Sat | May 4, 2024

Mother suspects son killed over slippers sale

Published:Saturday | December 31, 2022 | 12:56 AMKimone Francis/Senior Staff Reporter
Rojae Griffiths, the 24-year-old deliveryman whose body was found in bushes in Caymanas, St Catherine, earlier this week.
Rojae Griffiths, the 24-year-old deliveryman whose body was found in bushes in Caymanas, St Catherine, earlier this week.

A Grants Pen mother of four, whose 24-year-old son was stabbed to death and his body dumped in a cane field in Caymanas, St Catherine, believes he was murdered following a dispute over a $12,000 pair of slippers. Evelyn Callum said her son, Rojae...

A Grants Pen mother of four, whose 24-year-old son was stabbed to death and his body dumped in a cane field in Caymanas, St Catherine, believes he was murdered following a dispute over a $12,000 pair of slippers.

Evelyn Callum said her son, Rojae Griffiths, a deliveryman of only two weeks, had been receiving death threats from a client because he delivered a pair of imitation slippers rather than the elite brand which she ordered through him.

Callum said that Griffiths reportedly left his workplace on East Queen Street in downtown Kingston last week Friday to make a delivery in St Catherine, but was not heard from or seen again until his body was discovered in St Catherine on Monday.

The police’s Corporate Communications Unit (CCU) said that the body of an unidentified man was discovered face-down in a trench.

It said a resident alerted the police after stumbling upon the body in the cane field about 10:47 a.m.

The body was clad in multicoloured underwear only.

Callum believes that Griffiths was lured to the location and killed after listening to several voice messages he is said to have received from the client.

She said that a missing person report was filed with the Grants Pen police, but felt little was done to investigate the matter.

The Gleaner contacted the Grants Pen Police Station, but was directed to CCU “for any information on the case”.

The CCU said that a missing person alert was put out on Christmas Eve.

“You can believe that after we file the report from Friday and the Grants Pen police nuh do nothing, today mi a get call from the [police] commissioner office a ask if mi find mi son? Mi son weh dem find him body stab up from Monday,” Callum fumed in a Gleaner interview on Thursday.

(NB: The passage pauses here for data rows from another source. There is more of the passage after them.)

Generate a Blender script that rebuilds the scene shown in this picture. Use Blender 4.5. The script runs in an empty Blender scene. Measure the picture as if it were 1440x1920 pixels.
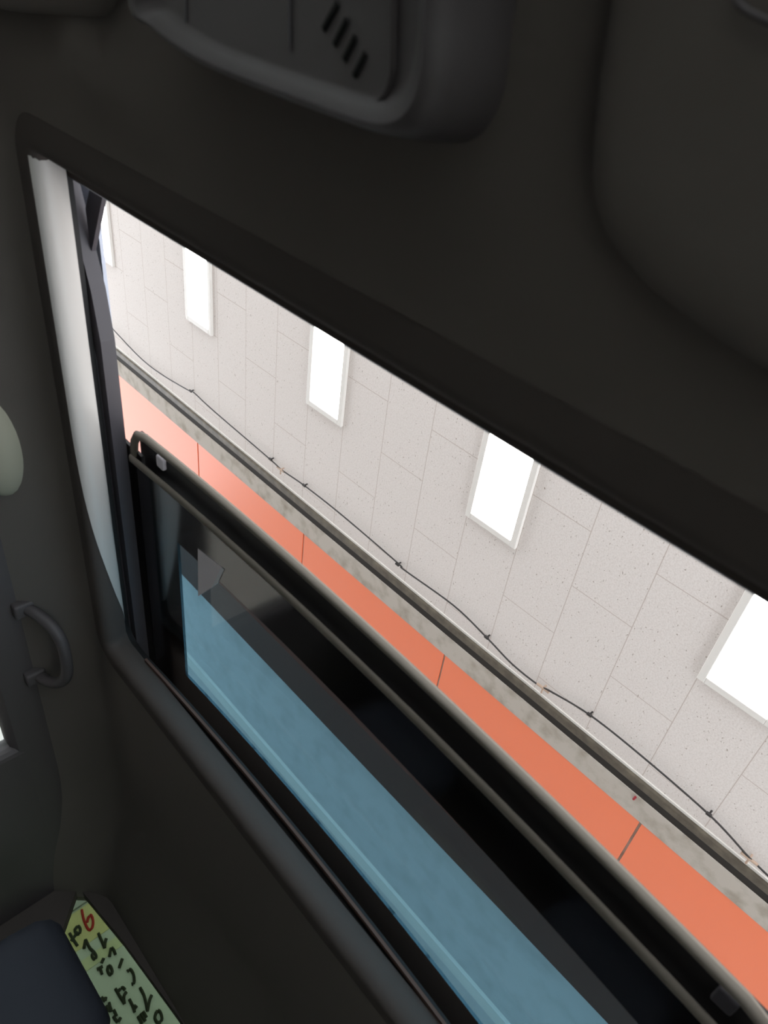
import bpy, bmesh, math, random
from mathutils import Matrix, Vector
random.seed(7)
S = bpy.context.scene
COL = S.collection

# ------------------------------------------------------------------ camera
F = 1411.0                                  # focal length in pixels of the 1440x1920 frame
B = Vector((-.1157, .788, .6045)).normalized()      # world X seen by the camera (right, down, forward)
U = Vector((.732, -.343, .588)).normalized()        # world Z
A = U.cross(B) * -1
A = Vector((-.671, -.511, .538)); A = (A - A.dot(B)*B - A.dot(U)*U).normalized()   # world Y
CZ = 1.15                                   # lens height above the garage floor
cam_d = bpy.data.cameras.new('camera'); cam = bpy.data.objects.new('camera', cam_d); COL.objects.link(cam)
rt = Vector((B.x, A.x, U.x)); dn = Vector((B.y, A.y, U.y)); fw = Vector((B.z, A.z, U.z))
m = Matrix.Identity(4)
for i in range(3):
    m[i][0] = rt[i]; m[i][1] = -dn[i]; m[i][2] = -fw[i]
m[2][3] = CZ
cam.matrix_world = m
cam_d.sensor_fit = 'VERTICAL'; cam_d.sensor_height = 36; cam_d.lens = F/1920*36
cam_d.clip_start = .01
cam_d.dof.use_dof = True; cam_d.dof.focus_distance = 3.0; cam_d.dof.aperture_fstop = 8
S.camera = cam

# ------------------------------------------------------------------ light
S.view_settings.view_transform = 'Standard'; S.view_settings.look = 'None'
S.view_settings.exposure = 0.35; S.view_settings.gamma = 1
w = bpy.data.worlds.new('daylight'); S.world = w; w.use_nodes = True
w.node_tree.nodes['Background'].inputs[0].default_value = (.93, .96, 1, 1)
w.node_tree.nodes['Background'].inputs[1].default_value = 2.9
LAMP = 7.0                                  # emission of the ceiling light diffusers

# ------------------------------------------------------------------ helpers
H = 4.68                                    # ceiling above the lens
def ray(px, py):
    d = Vector((px-720, py-960, F)); return Vector((d.dot(B), d.dot(A), d.dot(U)))
def PZ(px, py, h):                          # point on a level surface h above the lens
    r = ray(px, py); k = h/r.z; return (r.x*k, r.y*k, h+CZ)
def PX(px, py, x):                          # point on an upright surface across the car
    r = ray(px, py); k = x/r.x; return (x, r.y*k, r.z*k+CZ)

def mat(name, col, rough=.7, metal=0, spec=.5, noise=None, bump=None, coat=0):
    mt = bpy.data.materials.new(name); mt.use_nodes = True
    nt = mt.node_tree; b = nt.nodes['Principled BSDF']
    b.inputs['Base Color'].default_value = (*col, 1); b.inputs['Roughness'].default_value = rough
    b.inputs['Metallic'].default_value = metal; b.inputs['Specular IOR Level'].default_value = spec
    b.inputs['Coat Weight'].default_value = coat; b.inputs['Coat Roughness'].default_value = .03
    tc = nt.nodes.new('ShaderNodeTexCoord')
    if noise:                               # (scale, second colour, low, high)
        n = nt.nodes.new('ShaderNodeTexNoise'); n.inputs['Scale'].default_value = noise[0]; n.inputs['Detail'].default_value = 6
        r = nt.nodes.new('ShaderNodeValToRGB'); r.color_ramp.elements[0].position = noise[2]; r.color_ramp.elements[1].position = noise[3]
        r.color_ramp.elements[0].color = (*col, 1); r.color_ramp.elements[1].color = (*noise[1], 1)
        nt.links.new(tc.outputs['Object'], n.inputs['Vector']); nt.links.new(n.outputs['Fac'], r.inputs[0]); nt.links.new(r.outputs[0], b.inputs['Base Color'])
    if bump:                                # (scale, strength)
        n = nt.nodes.new('ShaderNodeTexNoise'); n.inputs['Scale'].default_value = bump[0]; n.inputs['Detail'].default_value = 3
        k = nt.nodes.new('ShaderNodeBump'); k.inputs['Strength'].default_value = bump[1]; k.inputs['Distance'].default_value = .002
        nt.links.new(tc.outputs['Object'], n.inputs['Vector']); nt.links.new(n.outputs['Fac'], k.inputs['Height']); nt.links.new(k.outputs[0], b.inputs['Normal'])
    if name == 'black_frit': b.inputs['IOR'].default_value = 1.8
    return mt

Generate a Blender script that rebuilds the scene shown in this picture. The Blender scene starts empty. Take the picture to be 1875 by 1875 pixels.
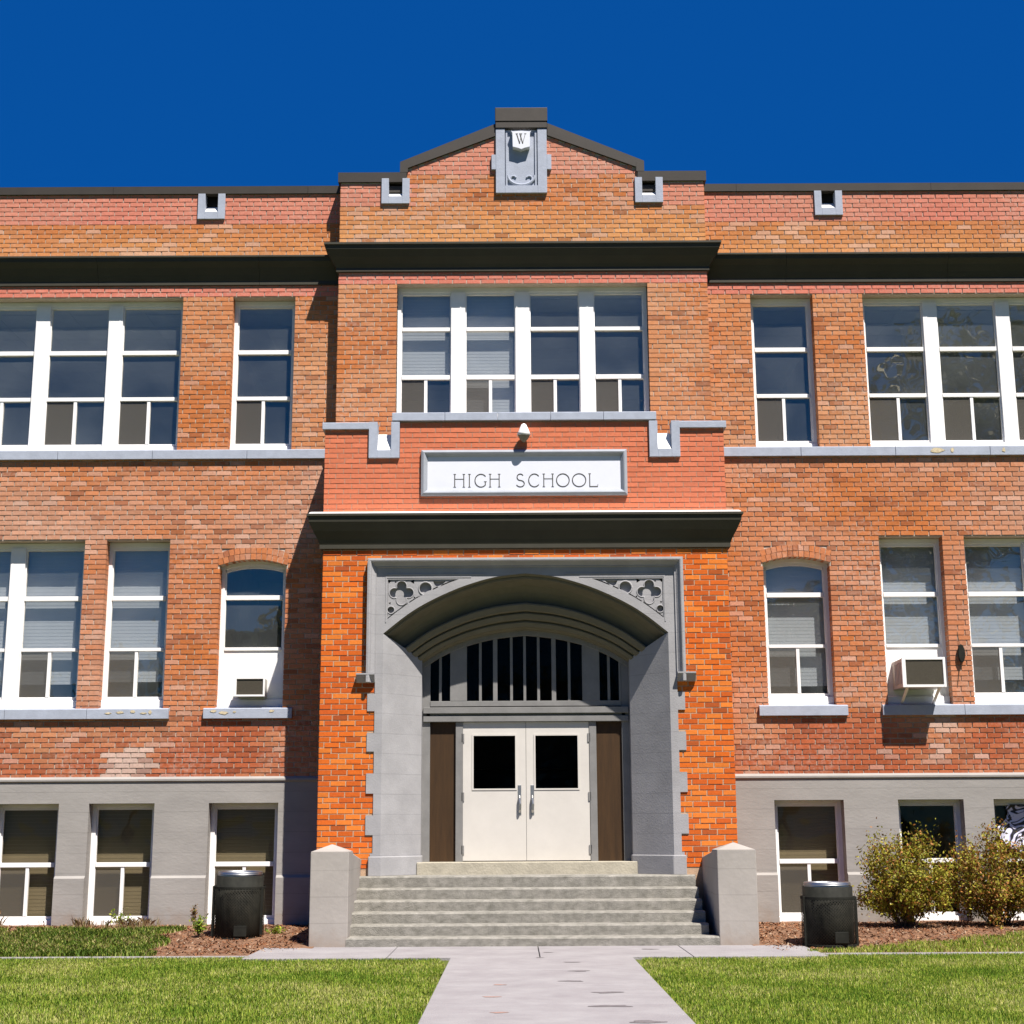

“From a ghetto you come from, you nuh have nuh justice fi get. Nothing fi get from the system because you nuh uptown,” she added.

Callum, who asserted that Griffiths and his siblings were raised to avoid the customary trappings of the inner city, told The Gleaner that the family is still struggling to process how murder arrived at her doorsteps.

“It rough. You know when you see something and read ‘bout it every day inna the paper and you see it pon TV and now it come a your doorstep? Now you know exactly what other families a go through because you a go through the same thing.

“It rough bad. That death him nuh deserve. Mi never look fi see this happen to mi pickney,” Callum said of her youngest child, who she described as thoughtful and generous.

She told The Gleaner that her son had delivered to the client twice before the dispute developed.

She said on December 16, Griffiths was asked to purchase the slippers from a store, but noted that the store had closed by the time he arrived.

He reportedly purchased the pair of slippers from a friend, who had recently cleared a shipment at the wharf.

Griffiths is said to have delivered the slippers, but the client’s boyfriend later indicated that they were fake, Callum told The Gleaner.

The slippers were returned to Griffiths, who subsequently returned them to the friend and requested a refund, she said.

“The friend nuh give back the money. So, she now keep on a call him and a tell him seh give her her money, but because him know a nuh store him buy it from, him not telling her the name. Him eventually give her back the money, but them had confrontation from the 16th and her boyfriend get involved,” said the mother.

“Them a seh what them going do him and him a tell them anything them do him, him can do back, but him never did a take them serious. She tell him she going call and order and when him deliver, a she him a go buck up inna and him not going know, and him a go see seh she a bad gyal a road. So, from him go Caymanas Estate, which him nuh go St Catherine, that was it. Same way it play out,” Callum theorised based on the voice notes.

The Gleaner could not independently corroborate her story.

When contacted on Thursday, head of the St Andrew North Police Division, Superintendent Sherika Service, said that she would get a briefing on the case. Up to press time on Friday, she had not provided an update. Several calls to her phone went unanswered.

“All of those information I give them (police) and nothing,” Callum said.